* _Information shown_:
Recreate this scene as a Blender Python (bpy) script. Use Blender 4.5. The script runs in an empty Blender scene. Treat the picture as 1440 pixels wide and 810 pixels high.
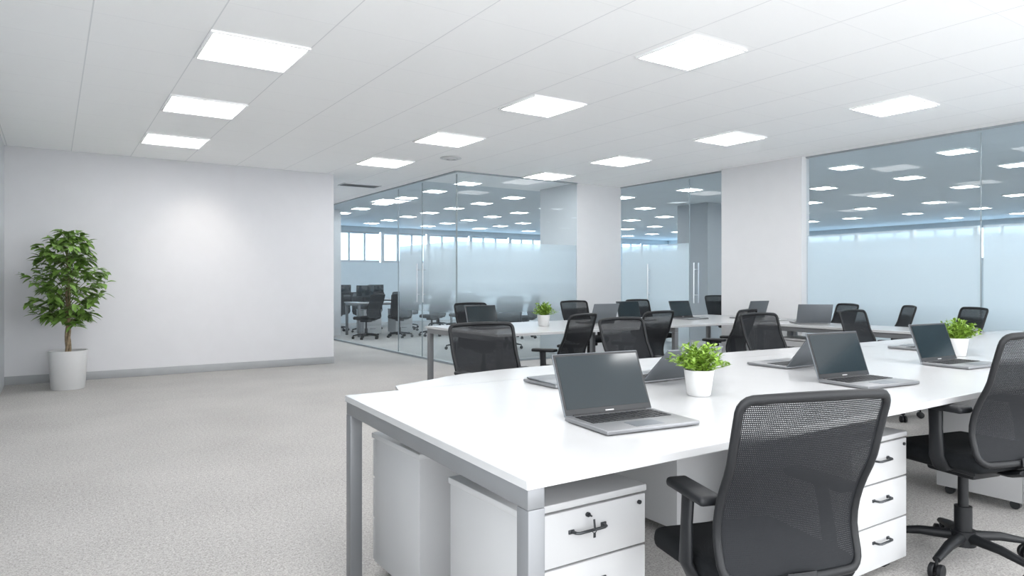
import bpy, bmesh, math, random
from mathutils import Vector, Matrix, Euler
random.seed(7)
S = bpy.context.scene
COL = S.collection
PI = math.pi
R = math.radians

# ------------------------------------------------------------------ helpers
def V(*a): return Vector(a)

def box(bm, c, s, bev=0.0, seg=2, rot=None):
    m = Matrix.Translation(Vector(c))
    if rot is not None: m = m @ rot
    m = m @ Matrix.Diagonal((s[0], s[1], s[2], 1.0))
    vs = bmesh.ops.create_cube(bm, size=1.0, matrix=m)['verts']
    if bev > 0:
        es = {e for v in vs for e in v.link_edges}
        bmesh.ops.bevel(bm, geom=list(es), offset=bev, segments=seg, profile=0.5, affect='EDGES')

def tube(bm, pts, r, seg=10, closed=False, ref=None, caps=True):
    pts = [Vector(p) for p in pts]
    n = len(pts)
    rings = []
    for i, p in enumerate(pts):
        if closed: t = pts[(i+1) % n] - pts[i-1]
        else: t = pts[min(i+1, n-1)] - pts[max(i-1, 0)]
        t.normalize()
        rf = Vector(ref) if ref is not None else (Vector((0,0,1)) if abs(t.z) < 0.9 else Vector((0,1,0)))
        side = t.cross(rf)
        if side.length < 1e-4: side = t.cross(Vector((1,0,0)))
        side.normalize()
        up = side.cross(t).normalized()
        rr = r[i] if isinstance(r, list) else r
        rx, ry = rr if isinstance(rr, tuple) else (rr, rr)
        rings.append([bm.verts.new(p + side*math.cos(2*PI*k/seg)*rx + up*math.sin(2*PI*k/seg)*ry) for k in range(seg)])
    for i in range(n if closed else n-1):
        a, b = rings[i], rings[(i+1) % n]
        for k in range(seg):
            bm.faces.new((a[k], a[(k+1) % seg], b[(k+1) % seg], b[k]))
    if not closed and caps:
        bm.faces.new(rings[0][::-1]); bm.faces.new(rings[-1])

def lathe(bm, prof, seg=32, c=(0,0,0)):
    c = Vector(c)
    rings = []
    for (r, z) in prof:
        if r < 1e-5: rings.append([bm.verts.new(c + V(0,0,z))])
        else: rings.append([bm.verts.new(c + V(r*math.cos(2*PI*k/seg), r*math.sin(2*PI*k/seg), z)) for k in range(seg)])
    for a, b in zip(rings, rings[1:]):
        for k in range(seg):
            k2 = (k+1) % seg
            if len(a) == 1 and len(b) == 1: continue
            if len(a) == 1: bm.faces.new((a[0], b[k], b[k2]))
            elif len(b) == 1: bm.faces.new((a[k], a[k2], b[0]))
            else: bm.faces.new((a[k], a[k2], b[k2], b[k]))

def prism(bm, poly, z0, z1):
    a = [bm.verts.new((x, y, z0)) for x, y in poly]
    b = [bm.verts.new((x, y, z1)) for x, y in poly]
    n = len(poly)
    bm.faces.new(a[::-1]); bm.faces.new(b)
    for i in range(n): bm.faces.new((a[i], a[(i+1) % n], b[(i+1) % n], b[i]))

def obj(name, bm, m, parent=None, loc=None, ang=38):
    bmesh.ops.recalc_face_normals(bm, faces=bm.faces[:])
    me = bpy.data.meshes.new(name)
    bm.to_mesh(me); bm.free()
    for p in me.polygons: p.use_smooth = True
    me.set_sharp_from_angle(angle=R(ang))
    me.materials.append(m)
    o = bpy.data.objects.new(name, me); COL.objects.link(o)
    if parent is not None: o.parent = parent
    if loc is not None: o.location = loc
    return o

def B(*boxes):
    bm = bmesh.new()
    for b in boxes: box(bm, *b)
    return bm

def tag(o, label, cat, group=None):
    o['label'] = label; o['category'] = cat
    if group: o['group'] = group
    return o

def thing(name, label, cat, loc=(0,0,0), rz=0, group=None):
    o = bpy.data.objects.new(name, None); COL.objects.link(o)
    o.empty_display_size = 0.1
    o.location = loc; o.rotation_euler = (0,0,rz)
    return tag(o, label, cat, group)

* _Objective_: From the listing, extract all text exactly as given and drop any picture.

* _Solution for this problem_:
Recreate this scene as a Blender Python (bpy) script. Use Blender 4.5. The script runs in an empty Blender scene. Treat the picture as 1440 pixels wide and 810 pixels high.
import bpy, bmesh, math, random
from mathutils import Vector, Matrix, Euler
random.seed(7)
S = bpy.context.scene
COL = S.collection
PI = math.pi
R = math.radians

# ------------------------------------------------------------------ helpers
def V(*a): return Vector(a)

def box(bm, c, s, bev=0.0, seg=2, rot=None):
    m = Matrix.Translation(Vector(c))
    if rot is not None: m = m @ rot
    m = m @ Matrix.Diagonal((s[0], s[1], s[2], 1.0))
    vs = bmesh.ops.create_cube(bm, size=1.0, matrix=m)['verts']
    if bev > 0:
        es = {e for v in vs for e in v.link_edges}
        bmesh.ops.bevel(bm, geom=list(es), offset=bev, segments=seg, profile=0.5, affect='EDGES')

def tube(bm, pts, r, seg=10, closed=False, ref=None, caps=True):
    pts = [Vector(p) for p in pts]
    n = len(pts)
    rings = []
    for i, p in enumerate(pts):
        if closed: t = pts[(i+1) % n] - pts[i-1]
        else: t = pts[min(i+1, n-1)] - pts[max(i-1, 0)]
        t.normalize()
        rf = Vector(ref) if ref is not None else (Vector((0,0,1)) if abs(t.z) < 0.9 else Vector((0,1,0)))
        side = t.cross(rf)
        if side.length < 1e-4: side = t.cross(Vector((1,0,0)))
        side.normalize()
        up = side.cross(t).normalized()
        rr = r[i] if isinstance(r, list) else r
        rx, ry = rr if isinstance(rr, tuple) else (rr, rr)
        rings.append([bm.verts.new(p + side*math.cos(2*PI*k/seg)*rx + up*math.sin(2*PI*k/seg)*ry) for k in range(seg)])
    for i in range(n if closed else n-1):
        a, b = rings[i], rings[(i+1) % n]
        for k in range(seg):
            bm.faces.new((a[k], a[(k+1) % seg], b[(k+1) % seg], b[k]))
    if not closed and caps:
        bm.faces.new(rings[0][::-1]); bm.faces.new(rings[-1])

def lathe(bm, prof, seg=32, c=(0,0,0)):
    c = Vector(c)
    rings = []
    for (r, z) in prof:
        if r < 1e-5: rings.append([bm.verts.new(c + V(0,0,z))])
        else: rings.append([bm.verts.new(c + V(r*math.cos(2*PI*k/seg), r*math.sin(2*PI*k/seg), z)) for k in range(seg)])
    for a, b in zip(rings, rings[1:]):
        for k in range(seg):
            k2 = (k+1) % seg
            if len(a) == 1 and len(b) == 1: continue
            if len(a) == 1: bm.faces.new((a[0], b[k], b[k2]))
            elif len(b) == 1: bm.faces.new((a[k], a[k2], b[0]))
            else: bm.faces.new((a[k], a[k2], b[k2], b[k]))

def prism(bm, poly, z0, z1):
    a = [bm.verts.new((x, y, z0)) for x, y in poly]
    b = [bm.verts.new((x, y, z1)) for x, y in poly]
    n = len(poly)
    bm.faces.new(a[::-1]); bm.faces.new(b)
    for i in range(n): bm.faces.new((a[i], a[(i+1) % n], b[(i+1) % n], b[i]))

def obj(name, bm, m, parent=None, loc=None, ang=38):
    bmesh.ops.recalc_face_normals(bm, faces=bm.faces[:])
    me = bpy.data.meshes.new(name)
    bm.to_mesh(me); bm.free()
    for p in me.polygons: p.use_smooth = True
    me.set_sharp_from_angle(angle=R(ang))
    me.materials.append(m)
    o = bpy.data.objects.new(name, me); COL.objects.link(o)
    if parent is not None: o.parent = parent
    if loc is not None: o.location = loc
    return o

def B(*boxes):
    bm = bmesh.new()
    for b in boxes: box(bm, *b)
    return bm

def tag(o, label, cat, group=None):
    o['label'] = label; o['category'] = cat
    if group: o['group'] = group
    return o

def thing(name, label, cat, loc=(0,0,0), rz=0, group=None):
    o = bpy.data.objects.new(name, None); COL.objects.link(o)
    o.empty_display_size = 0.1
    o.location = loc; o.rotation_euler = (0,0,rz)
    return tag(o, label, cat, group)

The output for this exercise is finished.